Este argumento pode ainda ser levado ao extremo, ao se teorizar que o único indivíduo com existência independente sou Eu, uma vez que não posso nunca saber se as outras pessoas existem da mesma forma que Eu existo. Esta teoria é chamada de solipsismo; o modo como classifica o que os outros elementos da realidade são (sonhos, simulações de computador, produtos da imaginação do próprio indivíduo, etc.) determina suas variantes. O solipsismo é a negação total do lema do Liverpool – não só o indivíduo está eternamente sozinho, como também não há possibilidade alguma de estabelecer contato com um outro, uma vez que é a única entidade existente. É desnecessário dizer que esta é uma teoria extremamente controversa e que por sua própria natureza não pode ser provada; abster-me-ei de aprofundar-me em suas implicações, até porque eu seria um idiota se estivesse escrevendo para um bando de pessoas inexistentes.

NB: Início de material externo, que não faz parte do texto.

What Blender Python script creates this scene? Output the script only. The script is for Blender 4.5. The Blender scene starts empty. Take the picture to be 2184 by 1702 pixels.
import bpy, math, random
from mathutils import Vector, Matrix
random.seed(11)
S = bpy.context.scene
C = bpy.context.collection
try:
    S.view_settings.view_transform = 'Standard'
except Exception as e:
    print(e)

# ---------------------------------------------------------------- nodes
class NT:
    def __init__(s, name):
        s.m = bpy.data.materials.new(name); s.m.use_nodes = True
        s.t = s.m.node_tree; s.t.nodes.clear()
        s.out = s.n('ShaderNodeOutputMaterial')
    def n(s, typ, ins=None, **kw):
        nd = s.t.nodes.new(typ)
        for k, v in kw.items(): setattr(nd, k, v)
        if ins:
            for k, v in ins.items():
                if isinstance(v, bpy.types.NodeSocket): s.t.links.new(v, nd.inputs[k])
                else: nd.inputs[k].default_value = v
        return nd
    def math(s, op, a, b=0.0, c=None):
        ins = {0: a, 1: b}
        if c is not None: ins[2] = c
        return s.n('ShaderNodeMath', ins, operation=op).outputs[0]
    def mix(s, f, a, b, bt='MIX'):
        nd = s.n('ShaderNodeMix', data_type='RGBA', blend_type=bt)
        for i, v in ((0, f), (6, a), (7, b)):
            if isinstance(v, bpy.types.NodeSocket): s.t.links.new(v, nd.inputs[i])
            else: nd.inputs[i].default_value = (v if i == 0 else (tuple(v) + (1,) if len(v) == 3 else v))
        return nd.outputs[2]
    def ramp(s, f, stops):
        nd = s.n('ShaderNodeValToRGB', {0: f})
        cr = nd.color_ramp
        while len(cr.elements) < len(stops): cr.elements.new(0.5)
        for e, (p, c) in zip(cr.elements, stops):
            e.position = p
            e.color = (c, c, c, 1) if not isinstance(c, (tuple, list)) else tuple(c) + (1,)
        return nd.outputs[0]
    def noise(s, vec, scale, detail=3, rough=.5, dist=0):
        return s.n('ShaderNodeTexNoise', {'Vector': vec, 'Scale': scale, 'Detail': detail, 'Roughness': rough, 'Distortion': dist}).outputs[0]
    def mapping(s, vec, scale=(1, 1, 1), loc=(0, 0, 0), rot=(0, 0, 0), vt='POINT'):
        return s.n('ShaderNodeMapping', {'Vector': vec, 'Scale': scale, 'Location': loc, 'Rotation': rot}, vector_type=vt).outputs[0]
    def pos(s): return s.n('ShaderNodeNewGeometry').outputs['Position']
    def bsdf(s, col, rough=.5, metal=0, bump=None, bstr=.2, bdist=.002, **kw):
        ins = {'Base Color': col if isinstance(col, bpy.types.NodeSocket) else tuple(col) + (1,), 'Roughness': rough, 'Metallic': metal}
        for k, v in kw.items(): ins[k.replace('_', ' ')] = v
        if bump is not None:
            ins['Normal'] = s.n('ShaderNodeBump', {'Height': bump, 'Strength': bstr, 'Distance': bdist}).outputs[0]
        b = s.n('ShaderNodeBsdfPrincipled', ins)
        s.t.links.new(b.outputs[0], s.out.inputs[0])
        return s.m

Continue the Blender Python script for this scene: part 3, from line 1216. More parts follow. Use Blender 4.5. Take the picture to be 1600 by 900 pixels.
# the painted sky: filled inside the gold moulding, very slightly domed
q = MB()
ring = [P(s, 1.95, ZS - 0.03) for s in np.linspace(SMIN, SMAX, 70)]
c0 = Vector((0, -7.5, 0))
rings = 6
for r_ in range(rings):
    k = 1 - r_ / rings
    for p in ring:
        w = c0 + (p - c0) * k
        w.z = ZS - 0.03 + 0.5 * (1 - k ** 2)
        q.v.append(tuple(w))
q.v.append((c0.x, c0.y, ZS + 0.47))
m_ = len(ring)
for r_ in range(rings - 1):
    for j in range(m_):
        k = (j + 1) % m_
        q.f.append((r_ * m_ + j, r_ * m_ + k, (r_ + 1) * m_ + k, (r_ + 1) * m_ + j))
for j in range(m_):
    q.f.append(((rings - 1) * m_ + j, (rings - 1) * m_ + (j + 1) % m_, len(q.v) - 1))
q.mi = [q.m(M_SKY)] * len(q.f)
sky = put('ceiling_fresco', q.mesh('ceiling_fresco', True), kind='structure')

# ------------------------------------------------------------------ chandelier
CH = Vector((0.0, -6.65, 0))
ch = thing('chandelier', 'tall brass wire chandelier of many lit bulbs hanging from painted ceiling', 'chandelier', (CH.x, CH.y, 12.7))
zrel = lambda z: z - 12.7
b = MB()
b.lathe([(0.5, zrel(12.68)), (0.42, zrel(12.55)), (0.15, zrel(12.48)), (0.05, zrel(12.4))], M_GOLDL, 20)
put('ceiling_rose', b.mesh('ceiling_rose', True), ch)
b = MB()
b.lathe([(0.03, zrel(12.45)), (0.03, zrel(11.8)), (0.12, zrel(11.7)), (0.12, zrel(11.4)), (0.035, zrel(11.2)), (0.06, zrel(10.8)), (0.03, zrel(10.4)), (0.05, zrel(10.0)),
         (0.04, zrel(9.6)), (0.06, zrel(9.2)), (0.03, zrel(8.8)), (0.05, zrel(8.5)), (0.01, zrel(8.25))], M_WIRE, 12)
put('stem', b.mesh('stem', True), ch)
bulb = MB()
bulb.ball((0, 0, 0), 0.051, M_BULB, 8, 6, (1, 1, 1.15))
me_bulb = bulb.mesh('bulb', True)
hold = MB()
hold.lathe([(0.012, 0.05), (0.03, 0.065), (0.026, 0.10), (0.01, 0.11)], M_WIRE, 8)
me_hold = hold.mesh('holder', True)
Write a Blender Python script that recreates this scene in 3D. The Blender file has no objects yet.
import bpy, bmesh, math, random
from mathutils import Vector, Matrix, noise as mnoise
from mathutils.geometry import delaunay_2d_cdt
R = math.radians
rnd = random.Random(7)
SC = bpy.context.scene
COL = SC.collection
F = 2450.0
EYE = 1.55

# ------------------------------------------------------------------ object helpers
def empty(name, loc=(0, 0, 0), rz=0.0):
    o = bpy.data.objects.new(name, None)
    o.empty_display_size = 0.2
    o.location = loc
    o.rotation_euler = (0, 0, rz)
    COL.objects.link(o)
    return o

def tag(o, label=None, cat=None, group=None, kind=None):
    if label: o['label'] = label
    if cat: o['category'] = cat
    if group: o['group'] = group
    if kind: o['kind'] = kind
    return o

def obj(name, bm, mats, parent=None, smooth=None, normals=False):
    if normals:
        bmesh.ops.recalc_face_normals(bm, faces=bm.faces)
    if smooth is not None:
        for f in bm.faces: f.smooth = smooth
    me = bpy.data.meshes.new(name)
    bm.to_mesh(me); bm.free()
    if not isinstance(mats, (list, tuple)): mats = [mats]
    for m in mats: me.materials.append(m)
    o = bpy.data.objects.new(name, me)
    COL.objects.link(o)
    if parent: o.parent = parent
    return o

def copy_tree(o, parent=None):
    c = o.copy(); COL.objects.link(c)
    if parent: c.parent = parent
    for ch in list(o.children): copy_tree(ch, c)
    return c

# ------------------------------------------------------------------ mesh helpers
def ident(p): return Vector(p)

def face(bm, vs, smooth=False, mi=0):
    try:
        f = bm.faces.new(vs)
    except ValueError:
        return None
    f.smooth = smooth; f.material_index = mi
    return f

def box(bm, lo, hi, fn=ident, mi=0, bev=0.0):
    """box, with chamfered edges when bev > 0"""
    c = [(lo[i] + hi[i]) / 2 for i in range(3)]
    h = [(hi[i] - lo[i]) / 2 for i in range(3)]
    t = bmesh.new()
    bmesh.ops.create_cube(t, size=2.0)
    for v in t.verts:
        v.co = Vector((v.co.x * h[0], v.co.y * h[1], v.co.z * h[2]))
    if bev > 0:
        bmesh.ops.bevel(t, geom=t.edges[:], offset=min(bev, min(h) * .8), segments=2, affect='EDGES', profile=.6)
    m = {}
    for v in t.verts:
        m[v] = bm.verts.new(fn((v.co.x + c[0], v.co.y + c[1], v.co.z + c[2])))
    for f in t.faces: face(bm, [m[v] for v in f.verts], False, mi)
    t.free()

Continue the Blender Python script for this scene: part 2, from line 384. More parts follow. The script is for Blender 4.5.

Creio já ter digredido demais; espero não ter sido por demais enfadonho nessa viajada dissertação. Achei que seria interessante trazer ocasionalmente alguns questionamentos filosóficos aqui para o DCC, e vi a oportunidade de concretizar parte dessa esperança ao perceber a viabilidade do compartilhamento das reflexões em mim suscitadas por uma fonte deste próprio diário virtual. Em nosso próximo encontro, prometo abarcar um tema mais leviano (e quem até humorístico, atrevo-me a dizer). Aliás, RT, proponho-me a ser o escritor de Sexta, uma vez que já possuo uma idéia que se encaixaria nessa data.

(Em tempo: cabe ainda dizer que hoje foi a sensacional estréia [e último jogo oficial também, infelizmente] do imbatível Sedentários F. C. Foi um jogo marcado pela imensa superioridade técnica dos Sedentários, que demonstraram criatividade, coordenação e habilidade; no entanto, a arbitragem injusta, que limitou-se a expulsar apenas três dos malfeitores do outro time, acabou por causar nossa derrocada. Todos concordaram, porém, que nosso time foi o campeão moral da partida)

Um abração do

Salpicão

3 comentários:

Anônimo disse...

oOOOOOOO
Dimas melhor que o Eto'o!!!

Reggio Tartufo disse...

Seu texto está estupendo, e totalmente cabível ao ambiente em que se encontra, que é majoritariamente humorístico, mas não exclusivamente.

Achei uma brechinha no FF p/ vir ler. Pode postar 6ª, n vou ter tempo mesmo.

Abçs

ps: You'll never walk alone.

Maurício disse...

"you'll never walk alone."
-Oscar Hammerstein II

pois é. Somos uns ultraromânticos necrófilos mesmo.